The SDF are on record saying they will prevent the Hashd from crossing into territories they control. Salih Muslim, the PYD's co-chair, has also said that the regimes in both Iran and Syria are hostile to the “fundamental rights” of Kurds. 

The ruling Syrian Kurdish Democratic Union Party (PYD) advocates a decentralized Syrian state and the replacement of the current regime. With the exception of a few clashes with pro-regime militias holed up in enclaves in the Kurdish cities of Hasakah and Qamishli the PYD/YPG have not fought against regime forces, instead focusing their efforts on consolidating territories under their control and fighting ISIS. 

The PYD have also said that the future of Raqqa will be determined by its residents. The party's co-chair Salih Muslim has in the past suggested that it could be annexed into the unrecognized federal region his party has set up in northeastern Syria. The US doesn't want the city to be handed over to Damascus after ISIS is forced out. However, one US official quoted by Wall Street Journal in May said the regime has “a natural home-field advantage” before predicting that, “We won't be in Raqqa in 2020, but the regime will be there.” 

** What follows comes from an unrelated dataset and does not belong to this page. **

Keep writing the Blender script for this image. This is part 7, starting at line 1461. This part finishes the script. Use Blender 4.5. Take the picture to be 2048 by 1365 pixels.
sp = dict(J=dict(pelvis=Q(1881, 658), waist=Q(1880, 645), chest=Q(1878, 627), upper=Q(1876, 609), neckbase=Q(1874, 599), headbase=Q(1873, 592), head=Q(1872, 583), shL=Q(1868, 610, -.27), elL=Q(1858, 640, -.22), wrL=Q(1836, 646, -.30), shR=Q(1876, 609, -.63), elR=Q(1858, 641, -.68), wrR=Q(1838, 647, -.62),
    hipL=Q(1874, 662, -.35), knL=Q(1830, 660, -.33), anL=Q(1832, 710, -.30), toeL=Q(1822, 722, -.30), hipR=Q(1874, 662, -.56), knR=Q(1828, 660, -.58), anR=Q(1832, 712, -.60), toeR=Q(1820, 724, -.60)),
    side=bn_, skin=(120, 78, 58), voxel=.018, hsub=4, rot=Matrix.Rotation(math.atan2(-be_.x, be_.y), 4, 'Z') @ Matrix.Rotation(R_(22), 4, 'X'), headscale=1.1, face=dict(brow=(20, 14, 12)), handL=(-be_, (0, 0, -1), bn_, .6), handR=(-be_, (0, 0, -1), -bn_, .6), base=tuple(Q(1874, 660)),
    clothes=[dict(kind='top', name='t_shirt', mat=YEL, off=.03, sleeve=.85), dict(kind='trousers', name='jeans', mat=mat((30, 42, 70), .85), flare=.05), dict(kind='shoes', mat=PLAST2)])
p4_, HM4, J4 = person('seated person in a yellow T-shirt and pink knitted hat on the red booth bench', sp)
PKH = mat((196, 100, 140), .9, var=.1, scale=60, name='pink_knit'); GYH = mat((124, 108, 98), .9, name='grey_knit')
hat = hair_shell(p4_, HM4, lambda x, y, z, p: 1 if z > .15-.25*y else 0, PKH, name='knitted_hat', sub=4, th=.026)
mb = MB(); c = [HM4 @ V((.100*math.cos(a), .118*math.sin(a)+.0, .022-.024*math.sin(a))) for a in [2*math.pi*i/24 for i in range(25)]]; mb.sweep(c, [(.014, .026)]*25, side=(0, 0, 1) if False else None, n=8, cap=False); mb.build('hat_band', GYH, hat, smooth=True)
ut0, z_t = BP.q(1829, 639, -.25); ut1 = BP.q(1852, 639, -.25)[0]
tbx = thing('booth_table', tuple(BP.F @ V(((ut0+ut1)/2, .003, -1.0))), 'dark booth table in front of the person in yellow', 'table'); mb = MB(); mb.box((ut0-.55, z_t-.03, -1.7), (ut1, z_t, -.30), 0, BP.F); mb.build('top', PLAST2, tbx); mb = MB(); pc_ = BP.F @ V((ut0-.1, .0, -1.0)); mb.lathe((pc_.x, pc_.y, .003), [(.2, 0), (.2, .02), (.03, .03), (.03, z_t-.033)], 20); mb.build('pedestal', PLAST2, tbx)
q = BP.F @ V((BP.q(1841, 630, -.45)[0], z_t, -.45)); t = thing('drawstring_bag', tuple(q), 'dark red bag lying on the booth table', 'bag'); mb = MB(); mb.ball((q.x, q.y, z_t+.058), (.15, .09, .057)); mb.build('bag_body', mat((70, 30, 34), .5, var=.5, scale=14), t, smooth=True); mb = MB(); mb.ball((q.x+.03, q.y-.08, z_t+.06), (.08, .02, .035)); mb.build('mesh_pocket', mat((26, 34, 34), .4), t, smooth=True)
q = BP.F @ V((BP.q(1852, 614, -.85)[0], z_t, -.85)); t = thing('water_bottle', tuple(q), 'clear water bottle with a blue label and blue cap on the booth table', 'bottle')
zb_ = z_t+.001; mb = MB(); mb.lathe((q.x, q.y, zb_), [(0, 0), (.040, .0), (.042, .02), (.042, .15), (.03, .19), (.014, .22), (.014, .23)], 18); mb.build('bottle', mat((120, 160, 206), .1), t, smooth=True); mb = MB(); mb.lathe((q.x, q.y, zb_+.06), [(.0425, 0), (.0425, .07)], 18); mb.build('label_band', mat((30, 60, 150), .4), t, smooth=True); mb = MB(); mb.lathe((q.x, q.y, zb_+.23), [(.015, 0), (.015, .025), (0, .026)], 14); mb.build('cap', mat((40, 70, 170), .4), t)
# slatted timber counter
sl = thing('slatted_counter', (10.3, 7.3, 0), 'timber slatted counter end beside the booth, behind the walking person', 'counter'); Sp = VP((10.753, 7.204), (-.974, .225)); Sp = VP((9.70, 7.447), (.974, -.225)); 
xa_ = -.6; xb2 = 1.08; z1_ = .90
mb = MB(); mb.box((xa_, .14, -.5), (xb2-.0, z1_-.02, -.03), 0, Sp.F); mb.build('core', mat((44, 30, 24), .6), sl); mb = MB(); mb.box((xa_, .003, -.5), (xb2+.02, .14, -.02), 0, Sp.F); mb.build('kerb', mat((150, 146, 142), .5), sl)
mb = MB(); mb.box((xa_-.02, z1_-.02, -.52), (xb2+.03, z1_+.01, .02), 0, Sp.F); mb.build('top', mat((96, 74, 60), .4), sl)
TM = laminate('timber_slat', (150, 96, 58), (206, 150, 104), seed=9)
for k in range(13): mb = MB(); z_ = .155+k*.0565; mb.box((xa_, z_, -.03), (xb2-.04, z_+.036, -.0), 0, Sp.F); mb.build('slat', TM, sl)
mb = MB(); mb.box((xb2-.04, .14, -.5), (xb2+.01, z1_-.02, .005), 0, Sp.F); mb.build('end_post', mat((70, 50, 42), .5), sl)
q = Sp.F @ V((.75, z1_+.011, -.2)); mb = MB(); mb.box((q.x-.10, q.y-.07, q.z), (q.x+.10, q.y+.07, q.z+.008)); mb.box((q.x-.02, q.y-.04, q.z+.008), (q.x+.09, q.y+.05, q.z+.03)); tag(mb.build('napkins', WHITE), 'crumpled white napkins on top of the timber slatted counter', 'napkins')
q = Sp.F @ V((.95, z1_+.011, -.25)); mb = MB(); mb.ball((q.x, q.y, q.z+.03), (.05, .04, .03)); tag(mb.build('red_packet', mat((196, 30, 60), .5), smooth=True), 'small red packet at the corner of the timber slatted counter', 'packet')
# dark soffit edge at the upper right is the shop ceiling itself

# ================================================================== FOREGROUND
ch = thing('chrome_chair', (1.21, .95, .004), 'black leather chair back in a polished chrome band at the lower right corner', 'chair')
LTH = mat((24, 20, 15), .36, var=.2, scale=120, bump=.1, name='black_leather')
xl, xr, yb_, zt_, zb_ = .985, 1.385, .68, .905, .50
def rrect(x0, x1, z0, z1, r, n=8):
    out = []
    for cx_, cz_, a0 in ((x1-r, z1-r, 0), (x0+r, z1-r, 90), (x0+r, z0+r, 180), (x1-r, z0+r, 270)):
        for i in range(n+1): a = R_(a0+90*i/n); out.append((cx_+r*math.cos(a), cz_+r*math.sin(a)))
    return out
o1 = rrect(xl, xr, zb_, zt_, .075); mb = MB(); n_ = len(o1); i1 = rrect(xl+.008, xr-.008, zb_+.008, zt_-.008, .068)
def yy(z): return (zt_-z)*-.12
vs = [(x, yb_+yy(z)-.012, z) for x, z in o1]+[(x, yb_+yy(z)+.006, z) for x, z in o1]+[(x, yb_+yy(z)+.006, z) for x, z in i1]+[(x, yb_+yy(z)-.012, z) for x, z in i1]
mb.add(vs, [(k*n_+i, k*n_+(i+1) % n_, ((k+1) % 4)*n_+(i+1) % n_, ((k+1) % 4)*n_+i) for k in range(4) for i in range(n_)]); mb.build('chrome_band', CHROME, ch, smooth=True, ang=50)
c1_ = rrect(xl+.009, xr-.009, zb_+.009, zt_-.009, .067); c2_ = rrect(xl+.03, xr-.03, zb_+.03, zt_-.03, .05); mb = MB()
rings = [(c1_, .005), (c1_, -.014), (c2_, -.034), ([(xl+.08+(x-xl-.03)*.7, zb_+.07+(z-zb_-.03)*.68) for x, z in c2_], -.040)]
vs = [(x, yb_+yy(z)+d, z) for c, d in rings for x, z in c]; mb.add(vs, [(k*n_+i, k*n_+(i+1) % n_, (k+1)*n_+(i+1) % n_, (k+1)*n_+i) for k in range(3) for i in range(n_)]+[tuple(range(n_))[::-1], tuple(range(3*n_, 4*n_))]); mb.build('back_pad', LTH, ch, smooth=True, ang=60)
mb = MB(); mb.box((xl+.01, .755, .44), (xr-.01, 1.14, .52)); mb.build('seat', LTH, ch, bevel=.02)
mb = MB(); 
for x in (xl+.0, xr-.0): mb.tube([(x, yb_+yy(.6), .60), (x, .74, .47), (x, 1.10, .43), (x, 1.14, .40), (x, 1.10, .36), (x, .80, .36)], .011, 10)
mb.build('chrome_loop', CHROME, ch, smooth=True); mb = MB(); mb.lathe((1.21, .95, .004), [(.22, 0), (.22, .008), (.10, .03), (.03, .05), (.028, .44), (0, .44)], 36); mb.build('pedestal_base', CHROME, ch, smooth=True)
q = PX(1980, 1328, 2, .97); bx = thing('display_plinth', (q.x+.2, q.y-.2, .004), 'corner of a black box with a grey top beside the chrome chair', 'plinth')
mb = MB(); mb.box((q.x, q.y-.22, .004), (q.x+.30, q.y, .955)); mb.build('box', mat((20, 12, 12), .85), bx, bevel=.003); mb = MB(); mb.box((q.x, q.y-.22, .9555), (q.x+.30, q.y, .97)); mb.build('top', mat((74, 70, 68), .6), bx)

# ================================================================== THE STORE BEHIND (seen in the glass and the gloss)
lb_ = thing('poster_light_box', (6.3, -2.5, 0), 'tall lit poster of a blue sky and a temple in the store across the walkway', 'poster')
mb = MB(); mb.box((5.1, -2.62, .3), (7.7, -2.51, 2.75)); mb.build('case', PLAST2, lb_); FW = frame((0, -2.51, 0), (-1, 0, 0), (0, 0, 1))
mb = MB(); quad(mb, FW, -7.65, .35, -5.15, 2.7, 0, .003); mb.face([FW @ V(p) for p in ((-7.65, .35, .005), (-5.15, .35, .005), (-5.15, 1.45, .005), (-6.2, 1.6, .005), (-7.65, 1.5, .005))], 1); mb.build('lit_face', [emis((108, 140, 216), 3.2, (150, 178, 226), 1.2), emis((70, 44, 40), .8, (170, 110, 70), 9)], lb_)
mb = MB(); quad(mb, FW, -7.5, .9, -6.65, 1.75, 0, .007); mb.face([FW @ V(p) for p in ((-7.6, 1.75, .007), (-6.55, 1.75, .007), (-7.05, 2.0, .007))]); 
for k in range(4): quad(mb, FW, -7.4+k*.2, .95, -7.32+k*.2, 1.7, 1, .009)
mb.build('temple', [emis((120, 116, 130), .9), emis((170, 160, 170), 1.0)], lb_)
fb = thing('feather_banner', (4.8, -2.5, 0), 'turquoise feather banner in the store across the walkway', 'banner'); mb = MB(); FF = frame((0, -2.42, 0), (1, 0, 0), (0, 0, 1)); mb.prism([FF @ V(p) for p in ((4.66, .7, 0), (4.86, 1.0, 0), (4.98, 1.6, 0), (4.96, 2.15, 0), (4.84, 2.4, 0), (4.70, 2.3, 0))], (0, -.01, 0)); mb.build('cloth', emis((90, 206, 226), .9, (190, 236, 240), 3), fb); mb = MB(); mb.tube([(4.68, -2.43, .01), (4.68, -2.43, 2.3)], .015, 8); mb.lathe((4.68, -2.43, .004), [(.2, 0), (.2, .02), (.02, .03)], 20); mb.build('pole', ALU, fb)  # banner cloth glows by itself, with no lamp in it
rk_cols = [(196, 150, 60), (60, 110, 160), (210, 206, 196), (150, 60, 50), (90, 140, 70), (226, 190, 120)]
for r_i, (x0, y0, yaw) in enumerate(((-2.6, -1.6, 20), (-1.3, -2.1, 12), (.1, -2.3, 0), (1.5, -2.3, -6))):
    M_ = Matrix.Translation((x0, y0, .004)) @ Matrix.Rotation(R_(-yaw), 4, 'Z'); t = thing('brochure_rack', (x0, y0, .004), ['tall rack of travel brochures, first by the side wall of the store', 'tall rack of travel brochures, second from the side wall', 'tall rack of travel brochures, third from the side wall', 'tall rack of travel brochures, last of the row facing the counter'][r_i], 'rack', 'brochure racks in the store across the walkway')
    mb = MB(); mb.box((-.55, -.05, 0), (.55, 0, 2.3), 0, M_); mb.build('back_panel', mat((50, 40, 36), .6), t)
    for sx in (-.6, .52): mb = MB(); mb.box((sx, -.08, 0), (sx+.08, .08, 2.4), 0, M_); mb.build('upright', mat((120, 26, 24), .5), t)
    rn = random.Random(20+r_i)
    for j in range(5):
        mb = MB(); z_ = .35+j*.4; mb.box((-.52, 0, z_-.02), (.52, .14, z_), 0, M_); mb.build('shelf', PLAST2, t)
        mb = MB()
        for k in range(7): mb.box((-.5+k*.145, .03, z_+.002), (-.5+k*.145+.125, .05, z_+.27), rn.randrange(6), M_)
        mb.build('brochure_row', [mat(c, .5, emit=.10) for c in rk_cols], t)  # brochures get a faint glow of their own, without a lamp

For now the growing vacuum left by ISIS's collapsing caliphate in Syria will likely be filled by the SDF/YPG in Raqqa and the regime in Deir Ezzor. Pro-regime forces made an abortive attempt to capture swaths of Raqqa province in June 2016, which resulted in a humiliating defeat for them. Sapped of manpower from years of war they may face similar difficulty in retaking Deir Ezzor.

The Americans and the Russians have put in place communications mechanisms to ensure they can effectively conduct these two separate campaigns against ISIS without clashing. Depending on the momentum of both campaigns the SDF may seize any future opportunity to capture swaths of Deir Ezzor after the Raqqa operation if the regime campaign fails to recapture and hold major parts of that province. 

Last year there was talk of a race for Raqqa which never really happened, the aforementioned regime offensive failed completely after a month and the SDF's advance into the northern Raqqa countryside was in reality a preparation for the Manbij operation, which took all summer to complete. 

Upon the completion of the Raqqa operation there may well be a race for Deir Ezzor to fill as much of the vacuum left by ISIS's demise as quickly as possible.